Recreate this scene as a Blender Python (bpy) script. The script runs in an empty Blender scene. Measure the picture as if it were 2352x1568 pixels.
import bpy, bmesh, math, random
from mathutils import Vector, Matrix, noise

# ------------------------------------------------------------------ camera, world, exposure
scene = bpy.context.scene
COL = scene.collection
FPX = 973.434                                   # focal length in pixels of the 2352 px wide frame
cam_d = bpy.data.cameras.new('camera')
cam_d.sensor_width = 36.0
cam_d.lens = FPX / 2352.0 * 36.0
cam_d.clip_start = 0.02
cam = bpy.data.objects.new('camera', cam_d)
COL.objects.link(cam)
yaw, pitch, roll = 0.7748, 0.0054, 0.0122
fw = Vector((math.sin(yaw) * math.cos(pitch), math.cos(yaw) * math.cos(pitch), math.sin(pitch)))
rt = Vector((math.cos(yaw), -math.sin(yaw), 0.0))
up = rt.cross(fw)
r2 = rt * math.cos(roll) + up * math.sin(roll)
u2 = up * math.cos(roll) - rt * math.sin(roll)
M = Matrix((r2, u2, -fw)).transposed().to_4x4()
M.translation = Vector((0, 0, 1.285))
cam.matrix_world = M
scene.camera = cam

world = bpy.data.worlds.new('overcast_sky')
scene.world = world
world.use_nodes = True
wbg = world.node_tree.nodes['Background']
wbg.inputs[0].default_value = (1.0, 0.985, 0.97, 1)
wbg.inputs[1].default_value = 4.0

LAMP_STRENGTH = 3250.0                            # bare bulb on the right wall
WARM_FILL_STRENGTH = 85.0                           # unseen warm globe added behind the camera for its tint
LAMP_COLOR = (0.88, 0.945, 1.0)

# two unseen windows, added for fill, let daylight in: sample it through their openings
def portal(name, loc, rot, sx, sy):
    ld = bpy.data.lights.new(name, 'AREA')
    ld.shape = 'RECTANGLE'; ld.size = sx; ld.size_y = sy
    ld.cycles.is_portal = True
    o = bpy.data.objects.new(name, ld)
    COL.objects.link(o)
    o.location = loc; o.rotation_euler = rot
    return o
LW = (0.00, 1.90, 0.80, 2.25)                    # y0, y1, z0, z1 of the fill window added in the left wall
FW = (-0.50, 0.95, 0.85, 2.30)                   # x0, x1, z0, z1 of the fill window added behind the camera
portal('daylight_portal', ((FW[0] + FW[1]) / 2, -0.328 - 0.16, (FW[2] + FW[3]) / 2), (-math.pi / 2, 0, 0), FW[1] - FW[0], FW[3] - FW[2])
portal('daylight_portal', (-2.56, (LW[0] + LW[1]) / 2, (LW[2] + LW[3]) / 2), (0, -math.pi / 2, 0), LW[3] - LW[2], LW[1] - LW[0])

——

__GIVEN REQUEST__. Restate the listing exactly, starting at its first line and ending at the line where "from mathutils import Vector, Matrix, noise" occurs; include both and no other lines.

__WRITTEN ANSWER__.
Recreate this scene as a Blender Python (bpy) script. The script runs in an empty Blender scene. Measure the picture as if it were 2352x1568 pixels.
import bpy, bmesh, math, random
from mathutils import Vector, Matrix, noise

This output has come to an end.